# [GIVEN INSTRUCTION]
Print the listing from its top line through the line containing "grid_mesh('back_panel', G, FABIN, bp, solid=2.5)", nothing more, and leave out the pictures.

+ + + + + + +

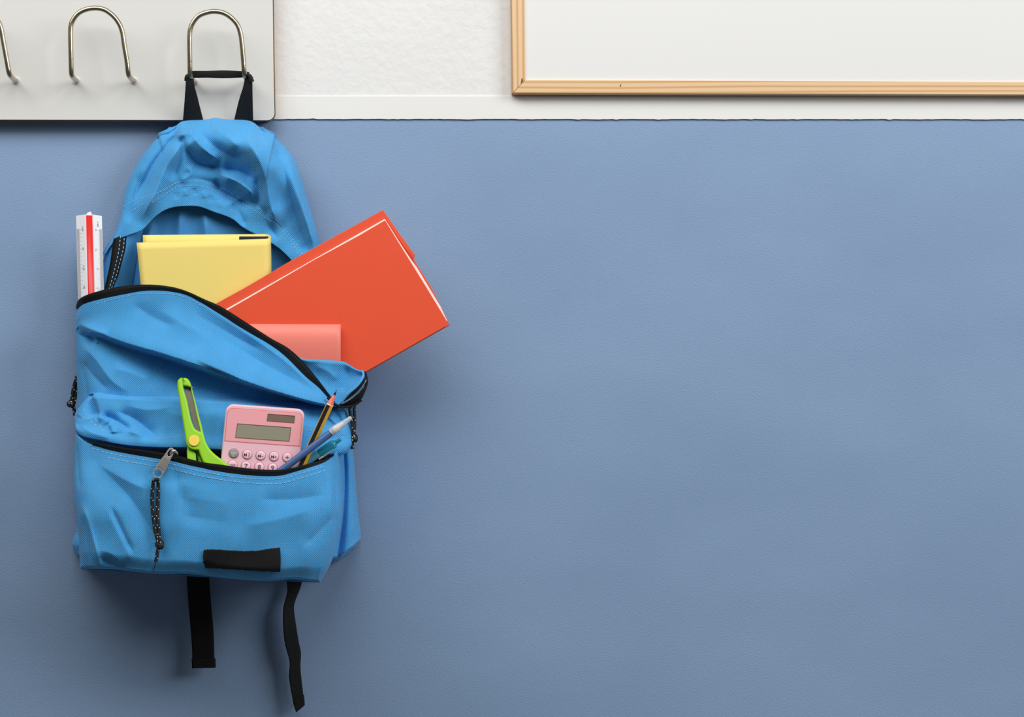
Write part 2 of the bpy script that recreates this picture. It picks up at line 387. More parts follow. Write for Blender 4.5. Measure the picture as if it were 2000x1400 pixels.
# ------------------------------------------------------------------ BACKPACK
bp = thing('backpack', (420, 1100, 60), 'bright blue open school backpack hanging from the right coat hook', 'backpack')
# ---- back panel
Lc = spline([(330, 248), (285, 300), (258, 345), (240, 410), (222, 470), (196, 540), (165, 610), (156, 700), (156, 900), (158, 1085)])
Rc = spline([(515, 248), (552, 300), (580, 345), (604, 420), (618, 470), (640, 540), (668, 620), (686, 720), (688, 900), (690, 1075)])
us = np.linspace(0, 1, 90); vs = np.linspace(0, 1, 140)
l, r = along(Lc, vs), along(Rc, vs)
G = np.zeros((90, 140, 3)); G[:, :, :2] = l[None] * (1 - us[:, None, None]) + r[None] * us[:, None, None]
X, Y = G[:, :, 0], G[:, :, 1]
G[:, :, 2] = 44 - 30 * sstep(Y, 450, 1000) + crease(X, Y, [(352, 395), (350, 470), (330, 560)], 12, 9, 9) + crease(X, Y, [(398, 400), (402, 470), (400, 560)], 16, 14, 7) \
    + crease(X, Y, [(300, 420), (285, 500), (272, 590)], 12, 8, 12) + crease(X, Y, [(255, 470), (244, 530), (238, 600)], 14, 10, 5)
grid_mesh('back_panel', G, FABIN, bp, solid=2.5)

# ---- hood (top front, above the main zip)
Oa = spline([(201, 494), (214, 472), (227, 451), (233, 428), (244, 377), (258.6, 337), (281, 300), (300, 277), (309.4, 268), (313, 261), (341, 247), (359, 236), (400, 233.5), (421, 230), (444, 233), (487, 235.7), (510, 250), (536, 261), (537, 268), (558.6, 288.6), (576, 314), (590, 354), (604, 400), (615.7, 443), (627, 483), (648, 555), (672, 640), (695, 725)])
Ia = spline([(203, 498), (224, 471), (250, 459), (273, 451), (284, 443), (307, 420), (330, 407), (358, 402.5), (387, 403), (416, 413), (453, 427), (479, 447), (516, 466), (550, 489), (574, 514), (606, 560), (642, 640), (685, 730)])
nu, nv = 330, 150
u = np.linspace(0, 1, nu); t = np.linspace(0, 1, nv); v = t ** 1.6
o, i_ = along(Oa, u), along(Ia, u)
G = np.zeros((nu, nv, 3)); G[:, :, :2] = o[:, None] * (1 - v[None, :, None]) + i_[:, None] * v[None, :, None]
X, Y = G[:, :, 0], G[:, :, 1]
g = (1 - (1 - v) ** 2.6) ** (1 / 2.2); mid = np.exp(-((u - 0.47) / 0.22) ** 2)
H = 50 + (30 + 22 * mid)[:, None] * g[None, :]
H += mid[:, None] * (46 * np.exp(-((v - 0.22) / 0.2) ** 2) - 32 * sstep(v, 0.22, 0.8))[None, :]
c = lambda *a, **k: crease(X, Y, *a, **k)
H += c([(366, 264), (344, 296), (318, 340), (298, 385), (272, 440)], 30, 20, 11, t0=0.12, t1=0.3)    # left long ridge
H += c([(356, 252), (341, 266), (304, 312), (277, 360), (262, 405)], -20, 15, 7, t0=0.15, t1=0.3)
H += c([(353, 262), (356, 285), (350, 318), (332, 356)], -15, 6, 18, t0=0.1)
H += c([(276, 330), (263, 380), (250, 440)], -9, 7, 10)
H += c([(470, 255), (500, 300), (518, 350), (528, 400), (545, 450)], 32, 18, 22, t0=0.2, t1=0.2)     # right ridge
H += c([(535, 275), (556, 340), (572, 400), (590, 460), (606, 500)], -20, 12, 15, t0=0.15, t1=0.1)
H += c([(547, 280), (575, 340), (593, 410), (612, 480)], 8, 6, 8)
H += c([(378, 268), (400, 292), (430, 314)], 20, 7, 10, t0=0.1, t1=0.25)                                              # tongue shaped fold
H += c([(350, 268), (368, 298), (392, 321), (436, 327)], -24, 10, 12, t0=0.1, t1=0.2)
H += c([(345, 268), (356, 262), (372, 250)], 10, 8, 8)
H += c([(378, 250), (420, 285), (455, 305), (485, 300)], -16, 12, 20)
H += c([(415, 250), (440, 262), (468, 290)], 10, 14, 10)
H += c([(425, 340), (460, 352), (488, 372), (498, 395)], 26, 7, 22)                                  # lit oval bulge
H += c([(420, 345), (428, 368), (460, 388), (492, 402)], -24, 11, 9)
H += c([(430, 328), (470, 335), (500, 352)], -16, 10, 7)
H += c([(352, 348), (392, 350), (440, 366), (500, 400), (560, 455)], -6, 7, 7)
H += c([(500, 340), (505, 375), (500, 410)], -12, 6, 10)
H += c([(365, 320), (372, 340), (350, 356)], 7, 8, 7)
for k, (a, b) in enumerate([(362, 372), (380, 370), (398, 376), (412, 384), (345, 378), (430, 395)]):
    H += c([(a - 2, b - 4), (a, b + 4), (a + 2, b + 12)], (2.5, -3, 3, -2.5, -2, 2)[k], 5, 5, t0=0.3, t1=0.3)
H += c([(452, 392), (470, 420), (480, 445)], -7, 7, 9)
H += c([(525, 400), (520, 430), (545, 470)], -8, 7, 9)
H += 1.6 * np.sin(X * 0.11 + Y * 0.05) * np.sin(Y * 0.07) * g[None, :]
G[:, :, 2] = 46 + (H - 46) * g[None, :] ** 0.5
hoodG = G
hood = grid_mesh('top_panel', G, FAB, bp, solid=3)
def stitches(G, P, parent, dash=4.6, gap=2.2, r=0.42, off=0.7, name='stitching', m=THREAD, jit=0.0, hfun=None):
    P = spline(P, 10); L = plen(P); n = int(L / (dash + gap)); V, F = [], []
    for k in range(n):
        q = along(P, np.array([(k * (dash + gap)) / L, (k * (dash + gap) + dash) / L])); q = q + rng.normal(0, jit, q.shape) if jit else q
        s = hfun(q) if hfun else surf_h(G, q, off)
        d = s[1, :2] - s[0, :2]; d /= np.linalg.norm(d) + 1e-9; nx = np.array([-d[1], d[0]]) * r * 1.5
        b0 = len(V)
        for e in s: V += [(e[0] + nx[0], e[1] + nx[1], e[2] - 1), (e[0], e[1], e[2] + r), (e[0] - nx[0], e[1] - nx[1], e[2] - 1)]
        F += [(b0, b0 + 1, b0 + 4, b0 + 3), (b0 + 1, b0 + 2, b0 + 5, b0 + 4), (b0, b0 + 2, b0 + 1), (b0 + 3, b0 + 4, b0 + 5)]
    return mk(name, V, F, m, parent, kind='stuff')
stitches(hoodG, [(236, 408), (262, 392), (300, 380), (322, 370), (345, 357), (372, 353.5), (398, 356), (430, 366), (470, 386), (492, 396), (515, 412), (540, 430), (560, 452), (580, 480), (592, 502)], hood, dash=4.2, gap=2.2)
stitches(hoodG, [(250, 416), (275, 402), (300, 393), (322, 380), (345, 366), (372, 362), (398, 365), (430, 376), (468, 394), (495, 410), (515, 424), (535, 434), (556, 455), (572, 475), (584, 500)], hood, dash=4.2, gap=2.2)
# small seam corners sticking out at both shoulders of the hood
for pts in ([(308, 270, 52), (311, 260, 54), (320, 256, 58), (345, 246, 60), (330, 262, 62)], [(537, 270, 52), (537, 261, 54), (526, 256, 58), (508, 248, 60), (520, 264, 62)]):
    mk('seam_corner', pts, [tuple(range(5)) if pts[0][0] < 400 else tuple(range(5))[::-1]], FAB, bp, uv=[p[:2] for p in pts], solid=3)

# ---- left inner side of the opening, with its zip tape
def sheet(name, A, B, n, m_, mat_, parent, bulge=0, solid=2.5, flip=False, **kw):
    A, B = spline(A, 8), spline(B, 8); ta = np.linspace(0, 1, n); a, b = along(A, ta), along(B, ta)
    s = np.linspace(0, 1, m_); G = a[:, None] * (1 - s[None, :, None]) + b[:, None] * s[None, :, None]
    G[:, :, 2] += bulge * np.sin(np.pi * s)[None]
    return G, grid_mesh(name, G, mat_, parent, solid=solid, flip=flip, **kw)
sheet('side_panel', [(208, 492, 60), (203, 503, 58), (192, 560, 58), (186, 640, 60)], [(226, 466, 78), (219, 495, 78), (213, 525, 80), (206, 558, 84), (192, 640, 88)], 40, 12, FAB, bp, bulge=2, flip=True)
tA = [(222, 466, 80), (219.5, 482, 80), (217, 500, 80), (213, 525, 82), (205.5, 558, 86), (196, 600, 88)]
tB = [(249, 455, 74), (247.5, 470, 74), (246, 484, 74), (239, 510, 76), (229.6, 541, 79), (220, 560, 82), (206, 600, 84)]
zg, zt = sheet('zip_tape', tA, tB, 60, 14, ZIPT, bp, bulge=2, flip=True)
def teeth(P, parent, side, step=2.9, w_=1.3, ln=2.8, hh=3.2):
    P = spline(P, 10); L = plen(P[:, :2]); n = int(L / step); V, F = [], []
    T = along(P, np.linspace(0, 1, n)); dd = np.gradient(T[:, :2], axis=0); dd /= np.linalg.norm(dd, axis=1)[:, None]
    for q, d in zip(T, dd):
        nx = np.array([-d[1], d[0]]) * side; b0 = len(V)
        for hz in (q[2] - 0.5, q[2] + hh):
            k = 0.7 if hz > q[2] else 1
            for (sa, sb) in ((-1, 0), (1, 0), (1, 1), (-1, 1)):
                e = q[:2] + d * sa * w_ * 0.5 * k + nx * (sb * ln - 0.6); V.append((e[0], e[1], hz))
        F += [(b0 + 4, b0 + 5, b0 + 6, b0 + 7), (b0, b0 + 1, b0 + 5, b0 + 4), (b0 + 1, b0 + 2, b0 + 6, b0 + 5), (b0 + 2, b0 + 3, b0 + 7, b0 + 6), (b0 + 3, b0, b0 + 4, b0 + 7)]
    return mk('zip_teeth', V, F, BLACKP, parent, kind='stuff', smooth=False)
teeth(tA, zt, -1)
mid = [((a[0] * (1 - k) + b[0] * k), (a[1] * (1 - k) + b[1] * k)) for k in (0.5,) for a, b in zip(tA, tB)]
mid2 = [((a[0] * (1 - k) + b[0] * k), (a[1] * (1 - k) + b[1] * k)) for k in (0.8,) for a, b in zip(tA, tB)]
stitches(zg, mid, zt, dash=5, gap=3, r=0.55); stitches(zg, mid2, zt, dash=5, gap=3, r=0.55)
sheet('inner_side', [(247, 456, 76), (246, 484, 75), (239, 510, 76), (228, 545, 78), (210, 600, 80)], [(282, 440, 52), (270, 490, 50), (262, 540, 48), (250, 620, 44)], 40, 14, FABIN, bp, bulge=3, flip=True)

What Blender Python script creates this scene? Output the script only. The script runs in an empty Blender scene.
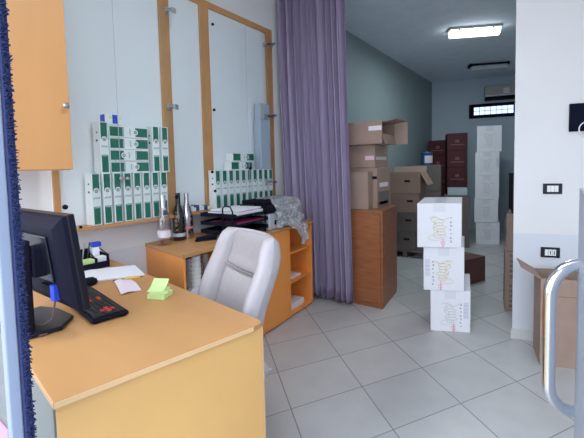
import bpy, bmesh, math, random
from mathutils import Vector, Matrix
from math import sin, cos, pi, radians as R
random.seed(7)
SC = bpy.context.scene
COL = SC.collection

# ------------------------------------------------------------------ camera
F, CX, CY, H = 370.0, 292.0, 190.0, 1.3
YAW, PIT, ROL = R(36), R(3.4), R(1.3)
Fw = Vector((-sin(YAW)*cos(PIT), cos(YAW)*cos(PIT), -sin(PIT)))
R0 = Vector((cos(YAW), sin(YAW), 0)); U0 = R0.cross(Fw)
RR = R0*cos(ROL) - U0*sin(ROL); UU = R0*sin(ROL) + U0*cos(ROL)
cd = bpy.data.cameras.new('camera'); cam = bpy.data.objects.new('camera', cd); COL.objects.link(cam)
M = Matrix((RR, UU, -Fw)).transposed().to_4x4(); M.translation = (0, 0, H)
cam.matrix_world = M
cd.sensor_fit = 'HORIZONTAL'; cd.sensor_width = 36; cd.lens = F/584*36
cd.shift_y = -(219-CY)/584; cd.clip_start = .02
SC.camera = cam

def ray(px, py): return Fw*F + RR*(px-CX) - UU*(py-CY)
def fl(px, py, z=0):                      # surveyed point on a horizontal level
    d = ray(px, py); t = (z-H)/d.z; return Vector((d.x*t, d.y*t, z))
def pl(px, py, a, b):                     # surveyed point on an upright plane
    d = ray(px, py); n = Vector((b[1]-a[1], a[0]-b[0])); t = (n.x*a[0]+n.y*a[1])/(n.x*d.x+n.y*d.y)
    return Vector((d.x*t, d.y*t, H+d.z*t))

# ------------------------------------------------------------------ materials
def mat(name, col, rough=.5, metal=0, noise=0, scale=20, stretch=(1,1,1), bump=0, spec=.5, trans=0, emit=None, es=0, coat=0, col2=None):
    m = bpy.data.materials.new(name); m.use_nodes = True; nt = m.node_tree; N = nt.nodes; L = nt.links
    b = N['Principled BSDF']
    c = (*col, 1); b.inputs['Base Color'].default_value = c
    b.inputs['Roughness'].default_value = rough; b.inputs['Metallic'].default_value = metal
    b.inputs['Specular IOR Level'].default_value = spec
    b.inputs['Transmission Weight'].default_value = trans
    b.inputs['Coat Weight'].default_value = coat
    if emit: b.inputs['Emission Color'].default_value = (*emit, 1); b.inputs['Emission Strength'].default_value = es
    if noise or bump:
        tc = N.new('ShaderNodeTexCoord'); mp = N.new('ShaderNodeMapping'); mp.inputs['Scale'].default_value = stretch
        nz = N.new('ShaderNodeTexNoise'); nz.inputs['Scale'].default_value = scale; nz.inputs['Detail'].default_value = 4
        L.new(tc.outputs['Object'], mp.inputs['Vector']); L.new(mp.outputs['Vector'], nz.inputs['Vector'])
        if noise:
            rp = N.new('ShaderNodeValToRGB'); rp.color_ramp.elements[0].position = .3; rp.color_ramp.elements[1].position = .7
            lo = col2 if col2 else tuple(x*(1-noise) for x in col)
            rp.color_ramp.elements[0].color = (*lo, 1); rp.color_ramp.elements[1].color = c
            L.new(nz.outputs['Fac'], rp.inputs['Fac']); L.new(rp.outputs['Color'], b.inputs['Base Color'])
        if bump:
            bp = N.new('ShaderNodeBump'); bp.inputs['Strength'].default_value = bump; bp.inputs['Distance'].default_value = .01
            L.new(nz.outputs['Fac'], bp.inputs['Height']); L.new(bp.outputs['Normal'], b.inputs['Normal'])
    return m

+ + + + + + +

# [TASK RESPONSE]
Write part 2 of the bpy script that recreates this picture. It picks up at line 387. More parts follow. Write for Blender 4.5. Measure the picture as if it were 2000x1400 pixels.
# ------------------------------------------------------------------ BACKPACK
bp = thing('backpack', (420, 1100, 60), 'bright blue open school backpack hanging from the right coat hook', 'backpack')
# ---- back panel
Lc = spline([(330, 248), (285, 300), (258, 345), (240, 410), (222, 470), (196, 540), (165, 610), (156, 700), (156, 900), (158, 1085)])
Rc = spline([(515, 248), (552, 300), (580, 345), (604, 420), (618, 470), (640, 540), (668, 620), (686, 720), (688, 900), (690, 1075)])
us = np.linspace(0, 1, 90); vs = np.linspace(0, 1, 140)
l, r = along(Lc, vs), along(Rc, vs)
G = np.zeros((90, 140, 3)); G[:, :, :2] = l[None] * (1 - us[:, None, None]) + r[None] * us[:, None, None]
X, Y = G[:, :, 0], G[:, :, 1]
G[:, :, 2] = 44 - 30 * sstep(Y, 450, 1000) + crease(X, Y, [(352, 395), (350, 470), (330, 560)], 12, 9, 9) + crease(X, Y, [(398, 400), (402, 470), (400, 560)], 16, 14, 7) \
    + crease(X, Y, [(300, 420), (285, 500), (272, 590)], 12, 8, 12) + crease(X, Y, [(255, 470), (244, 530), (238, 600)], 14, 10, 5)
grid_mesh('back_panel', G, FABIN, bp, solid=2.5)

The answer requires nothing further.